Me: I think I’m suffering from auditory hallucinations.
Narrator: There was no narrator.
5: mummy I want a sandwich
Me: you forgot to say the magic word
5: cheese
I only like surprises when I am not in a public toilet.
Here me out, Jurassic Barbie.
I can’t be the only one that sees the day when
a direct message from a catfish is called carp DM.
him: I think we should see other people
me: is that on hulu or netflix
My husband said we should have a ‘date night’
I wonder why he didn’t like it when I introduced him to my date? Husbands, go figure.
George Washington only said “I cannot tell a lie” because he never had to fill out a kid’s reading log.
[Looking round a museum]
ME: Hey Patricia, have you seen this pterodactyl?DATE: Yeah, but *smiles* you don’t pronounce the p
ME: Oh God I’m such an idiot! I feel stupid now, Atricia
If you enjoyed calling strangers and hanging up when you were 10 years old, perhaps a career in telemarketing is for you.
Me: Transparency is very important to me.
Ghost: …
[reincarnated as a giant squid at the bottom of the ocean] i did something right
Woke up this morning, looked in the mirror & said out loud, “You gotta bring it today!”
SO I’M GONNA BRING IT!
*brings lunch to work*
Well the fat lady started to rap so we really don’t know what to do
Hey guurl.
“Hey there.”Feeling lonely tonight?
“I have a boyfriend.”Why are you talking to me then?

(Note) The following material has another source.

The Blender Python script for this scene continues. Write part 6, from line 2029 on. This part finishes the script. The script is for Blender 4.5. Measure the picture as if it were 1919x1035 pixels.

“You haven’t taken my order yet.”
ME: i honestly only had one drink
WIFE: i don’t believe a word you just said
ME: no, i swear *pulls out dictionary* they’re all real
my youngest started kindergarten today and I cried but mostly for his teachers
I don’t know how to act 40, so I’m just doing what I did when I was 20 twice as hard.
Titanic is my favorite movie about how to get rid of your boyfriend and make it look like an accident.